Ci sono tante nutrizioniste e nutrizionisti vegani o vegetariani che dai loro profili propongono ricette sfiziose totalmente vegetali. E mi pare che facciano un buon lavoro, perché il cambiamento viene proposto come qualcosa di sfizioso, evitando ogni forma di giudizio più o meno apocalittico. Tanto migliori sono queste ricette quanto, a mio avviso, utilizzano prodotti “normali”, evitando troppi acquisti di alimenti vegani alternativi (tra l’altro, molto costosi).

Un veganismo francescano?

Insomma, quello che propongo è un approccio pragmatico che non dimentichi l’ideale, ma che sia consapevole che all’idea si arriva percorrendo una strada che può essere accidentata, sassosa, impervia.
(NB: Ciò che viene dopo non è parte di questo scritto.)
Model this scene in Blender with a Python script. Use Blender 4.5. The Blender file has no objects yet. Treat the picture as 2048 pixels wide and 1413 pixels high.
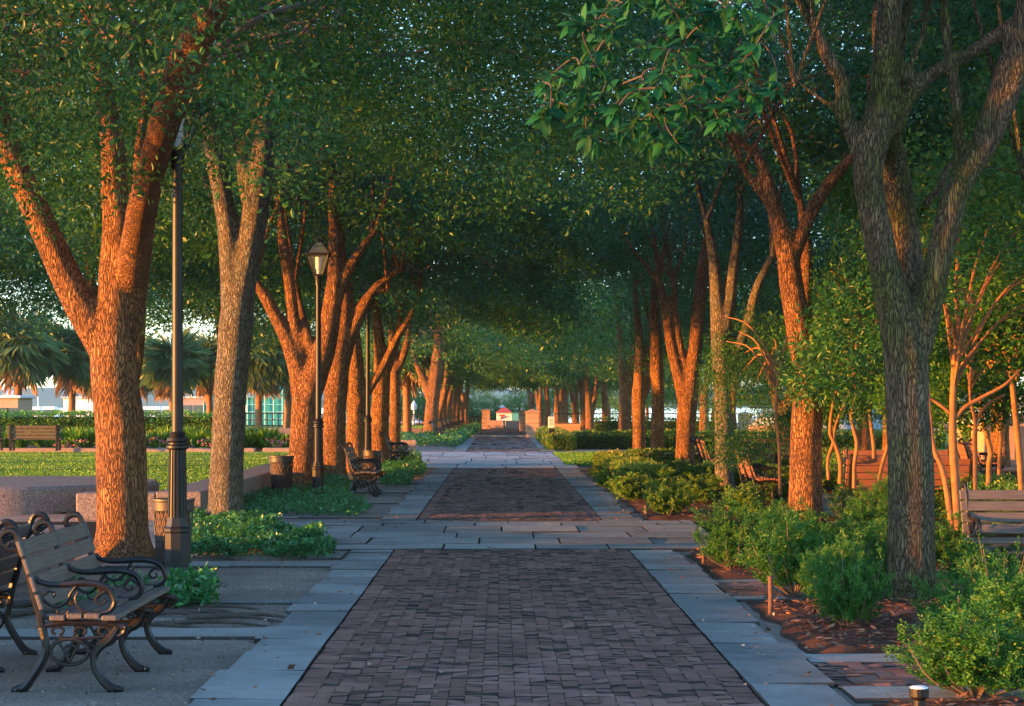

E che dunque è meglio tendere una mano a chi inciampa o fa fatica, piuttosto che puntare contro il dito.

Un’ultima cosa, infine (anzi 2), che in questi anni di riflessione riguardo il tema ho imparato (ma vale per me, ovviamente). Peggio della carne mangiata c’è solo la carne sprecata. Il che significa che se in tavola avanza della carne che va buttata, è più etico mangiarla (per me) che buttarla.

Seconda cosa: se qualcuno ti invita e prepara un piatto con della carne, è una forma di cortesia non rifiutarlo (per me). La condivisione del cibo e l’ospitalità hanno un valore, mangiare insieme ha un valore.

Io penso (ma vale sempre per me) che si può essere vegani a casa ma se capita è una cosa gentile condividere un piatto diverso, oppure rifiutarlo ma senza dover per forza sbandierare il proprio essere vegani. A me piace insomma un veganismo francescano, silenzioso, mite. Per quanto siamo in un’emergenza climatica estrema, sono convinta che l’esempio taciturno, senza troppo parole, valga più di 1.000 discorsi che tentano di convincere. Spesso fatti con troppo pathos, scarsa libertà e forse anche un eccesso di rabbia che, se pur comprensibile, non aiuta a trasformare le cose.